** Start Provided records **
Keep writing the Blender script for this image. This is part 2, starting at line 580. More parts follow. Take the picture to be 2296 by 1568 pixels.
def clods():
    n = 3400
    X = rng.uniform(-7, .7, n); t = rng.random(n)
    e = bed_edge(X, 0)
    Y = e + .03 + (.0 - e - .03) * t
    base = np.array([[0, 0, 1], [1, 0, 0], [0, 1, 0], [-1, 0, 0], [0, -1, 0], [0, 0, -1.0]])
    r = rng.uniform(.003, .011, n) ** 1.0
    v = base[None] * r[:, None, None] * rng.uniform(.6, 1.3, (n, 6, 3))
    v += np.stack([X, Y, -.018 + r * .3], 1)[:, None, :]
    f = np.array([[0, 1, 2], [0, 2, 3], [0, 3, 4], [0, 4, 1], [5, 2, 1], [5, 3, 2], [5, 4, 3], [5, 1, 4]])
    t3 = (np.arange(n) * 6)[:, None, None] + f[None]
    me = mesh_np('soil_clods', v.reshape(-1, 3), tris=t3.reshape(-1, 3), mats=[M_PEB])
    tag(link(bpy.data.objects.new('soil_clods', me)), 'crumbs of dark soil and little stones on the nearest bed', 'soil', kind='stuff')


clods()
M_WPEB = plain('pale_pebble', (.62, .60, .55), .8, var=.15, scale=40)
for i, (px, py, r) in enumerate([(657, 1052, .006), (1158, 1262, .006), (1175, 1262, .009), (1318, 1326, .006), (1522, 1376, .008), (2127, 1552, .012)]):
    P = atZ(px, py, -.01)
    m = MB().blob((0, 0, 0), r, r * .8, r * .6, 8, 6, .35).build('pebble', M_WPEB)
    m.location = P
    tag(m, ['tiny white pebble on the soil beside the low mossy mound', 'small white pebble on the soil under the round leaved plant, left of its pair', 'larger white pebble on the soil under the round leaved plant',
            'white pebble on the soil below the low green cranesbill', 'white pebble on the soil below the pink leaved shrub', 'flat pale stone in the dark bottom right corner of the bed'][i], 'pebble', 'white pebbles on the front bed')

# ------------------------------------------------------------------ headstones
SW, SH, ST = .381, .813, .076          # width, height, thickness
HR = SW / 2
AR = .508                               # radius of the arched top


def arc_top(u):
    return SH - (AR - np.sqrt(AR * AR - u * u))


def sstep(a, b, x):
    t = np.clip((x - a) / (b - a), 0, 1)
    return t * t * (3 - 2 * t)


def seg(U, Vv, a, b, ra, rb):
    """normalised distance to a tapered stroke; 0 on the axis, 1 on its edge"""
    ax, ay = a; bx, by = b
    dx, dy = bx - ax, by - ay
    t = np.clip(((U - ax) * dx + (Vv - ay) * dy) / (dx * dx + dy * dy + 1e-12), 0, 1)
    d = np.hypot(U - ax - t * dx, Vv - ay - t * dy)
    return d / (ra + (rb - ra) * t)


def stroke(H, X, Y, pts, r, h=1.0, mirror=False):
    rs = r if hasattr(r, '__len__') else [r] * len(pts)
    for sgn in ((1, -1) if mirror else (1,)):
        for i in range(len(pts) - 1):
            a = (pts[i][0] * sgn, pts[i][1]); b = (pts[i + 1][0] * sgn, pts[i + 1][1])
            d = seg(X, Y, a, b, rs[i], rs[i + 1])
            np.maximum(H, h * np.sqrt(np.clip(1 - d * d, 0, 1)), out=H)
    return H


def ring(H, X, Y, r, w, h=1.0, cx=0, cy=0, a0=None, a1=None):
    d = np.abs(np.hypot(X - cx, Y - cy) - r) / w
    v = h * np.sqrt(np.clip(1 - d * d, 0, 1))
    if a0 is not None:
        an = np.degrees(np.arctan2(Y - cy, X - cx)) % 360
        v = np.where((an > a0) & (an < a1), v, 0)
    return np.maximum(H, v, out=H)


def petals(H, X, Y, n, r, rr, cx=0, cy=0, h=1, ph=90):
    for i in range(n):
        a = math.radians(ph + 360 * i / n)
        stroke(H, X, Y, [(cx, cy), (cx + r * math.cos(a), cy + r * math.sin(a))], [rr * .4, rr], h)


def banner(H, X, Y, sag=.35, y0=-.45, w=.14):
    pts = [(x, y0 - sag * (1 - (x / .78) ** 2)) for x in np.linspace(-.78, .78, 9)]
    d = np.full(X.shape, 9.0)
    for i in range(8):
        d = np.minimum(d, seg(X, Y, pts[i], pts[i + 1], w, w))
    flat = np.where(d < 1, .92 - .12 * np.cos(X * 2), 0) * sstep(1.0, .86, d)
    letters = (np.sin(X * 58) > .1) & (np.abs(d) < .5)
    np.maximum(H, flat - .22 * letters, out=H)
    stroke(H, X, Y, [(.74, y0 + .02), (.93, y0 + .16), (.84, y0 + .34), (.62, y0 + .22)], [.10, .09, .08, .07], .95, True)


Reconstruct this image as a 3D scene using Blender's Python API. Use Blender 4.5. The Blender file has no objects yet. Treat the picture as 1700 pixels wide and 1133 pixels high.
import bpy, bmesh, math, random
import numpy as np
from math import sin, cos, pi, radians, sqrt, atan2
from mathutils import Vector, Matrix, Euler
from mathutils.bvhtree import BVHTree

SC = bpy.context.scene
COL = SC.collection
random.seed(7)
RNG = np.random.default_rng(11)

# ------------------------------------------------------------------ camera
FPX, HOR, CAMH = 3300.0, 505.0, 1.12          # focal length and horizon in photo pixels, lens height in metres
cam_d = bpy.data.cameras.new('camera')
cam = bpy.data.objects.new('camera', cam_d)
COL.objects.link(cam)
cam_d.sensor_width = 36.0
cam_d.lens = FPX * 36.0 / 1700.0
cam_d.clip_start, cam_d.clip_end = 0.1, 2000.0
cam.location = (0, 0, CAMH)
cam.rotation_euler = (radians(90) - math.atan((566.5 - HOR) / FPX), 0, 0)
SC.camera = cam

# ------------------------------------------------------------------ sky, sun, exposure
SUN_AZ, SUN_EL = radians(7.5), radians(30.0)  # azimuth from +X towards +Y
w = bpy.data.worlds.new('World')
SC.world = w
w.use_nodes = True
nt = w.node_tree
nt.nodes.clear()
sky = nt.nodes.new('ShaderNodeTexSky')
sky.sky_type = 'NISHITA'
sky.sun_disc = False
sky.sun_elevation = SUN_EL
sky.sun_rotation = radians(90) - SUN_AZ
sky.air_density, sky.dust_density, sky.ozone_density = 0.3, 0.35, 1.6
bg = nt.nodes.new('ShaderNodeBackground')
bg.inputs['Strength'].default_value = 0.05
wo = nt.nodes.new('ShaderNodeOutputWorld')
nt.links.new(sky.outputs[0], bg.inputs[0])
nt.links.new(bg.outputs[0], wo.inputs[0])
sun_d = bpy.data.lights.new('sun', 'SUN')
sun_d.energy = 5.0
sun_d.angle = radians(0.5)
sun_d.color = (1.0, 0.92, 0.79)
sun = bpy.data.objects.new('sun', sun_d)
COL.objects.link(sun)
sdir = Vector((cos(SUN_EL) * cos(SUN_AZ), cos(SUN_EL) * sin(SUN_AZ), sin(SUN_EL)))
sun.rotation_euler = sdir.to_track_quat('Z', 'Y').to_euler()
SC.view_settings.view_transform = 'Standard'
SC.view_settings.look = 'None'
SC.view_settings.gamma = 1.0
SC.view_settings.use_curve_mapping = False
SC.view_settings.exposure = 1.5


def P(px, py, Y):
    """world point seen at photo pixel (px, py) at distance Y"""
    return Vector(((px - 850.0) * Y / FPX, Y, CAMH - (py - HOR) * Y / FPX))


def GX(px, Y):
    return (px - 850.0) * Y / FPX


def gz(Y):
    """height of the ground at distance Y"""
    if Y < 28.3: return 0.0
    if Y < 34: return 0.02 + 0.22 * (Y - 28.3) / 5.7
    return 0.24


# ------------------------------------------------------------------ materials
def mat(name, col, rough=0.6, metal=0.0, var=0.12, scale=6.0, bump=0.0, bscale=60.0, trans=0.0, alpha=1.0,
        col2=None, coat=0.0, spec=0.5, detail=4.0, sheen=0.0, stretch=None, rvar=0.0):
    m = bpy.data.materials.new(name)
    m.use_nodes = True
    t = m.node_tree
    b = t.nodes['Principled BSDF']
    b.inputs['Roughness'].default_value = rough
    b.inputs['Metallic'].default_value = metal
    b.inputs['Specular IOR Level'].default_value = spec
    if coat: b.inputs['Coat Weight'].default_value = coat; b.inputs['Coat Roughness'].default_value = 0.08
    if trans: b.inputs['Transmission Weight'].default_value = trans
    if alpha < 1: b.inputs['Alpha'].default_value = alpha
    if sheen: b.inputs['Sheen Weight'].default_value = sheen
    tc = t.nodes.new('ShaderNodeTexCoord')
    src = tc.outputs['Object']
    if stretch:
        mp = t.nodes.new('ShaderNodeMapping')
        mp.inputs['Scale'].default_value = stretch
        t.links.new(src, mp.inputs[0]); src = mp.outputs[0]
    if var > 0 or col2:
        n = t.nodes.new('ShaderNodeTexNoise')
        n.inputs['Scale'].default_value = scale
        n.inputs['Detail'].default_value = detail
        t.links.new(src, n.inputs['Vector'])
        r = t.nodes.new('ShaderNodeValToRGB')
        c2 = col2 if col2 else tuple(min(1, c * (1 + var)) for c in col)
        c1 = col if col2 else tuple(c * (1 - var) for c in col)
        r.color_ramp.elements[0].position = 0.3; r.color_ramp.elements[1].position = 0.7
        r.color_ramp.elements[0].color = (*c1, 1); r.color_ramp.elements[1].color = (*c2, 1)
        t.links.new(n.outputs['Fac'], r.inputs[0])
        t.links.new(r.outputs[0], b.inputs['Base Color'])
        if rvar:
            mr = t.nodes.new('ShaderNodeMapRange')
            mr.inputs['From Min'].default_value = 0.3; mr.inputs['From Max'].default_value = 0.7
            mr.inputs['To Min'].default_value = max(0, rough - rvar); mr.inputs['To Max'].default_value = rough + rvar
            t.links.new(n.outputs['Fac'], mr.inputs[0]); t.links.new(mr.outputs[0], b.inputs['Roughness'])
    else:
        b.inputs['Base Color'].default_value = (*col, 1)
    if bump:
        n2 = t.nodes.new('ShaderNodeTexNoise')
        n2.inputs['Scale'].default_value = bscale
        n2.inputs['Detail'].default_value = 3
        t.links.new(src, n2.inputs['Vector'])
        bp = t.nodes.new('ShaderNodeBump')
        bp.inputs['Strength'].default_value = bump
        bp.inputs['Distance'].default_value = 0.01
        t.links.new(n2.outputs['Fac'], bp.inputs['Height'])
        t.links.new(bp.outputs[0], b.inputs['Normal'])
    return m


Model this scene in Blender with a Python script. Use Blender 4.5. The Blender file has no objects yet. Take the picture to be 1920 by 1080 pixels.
** End Provided records **
(Stated goal) Copy each line of the listing that holds the word "Blender".

(Answer to this exercise)
Keep writing the Blender script for this image. This is part 2, starting at line 580. More parts follow. Take the picture to be 2296 by 1568 pixels.
Reconstruct this image as a 3D scene using Blender's Python API. Use Blender 4.5. The Blender file has no objects yet. Treat the picture as 1700 pixels wide and 1133 pixels high.
Model this scene in Blender with a Python script. Use Blender 4.5. The Blender file has no objects yet. Take the picture to be 1920 by 1080 pixels.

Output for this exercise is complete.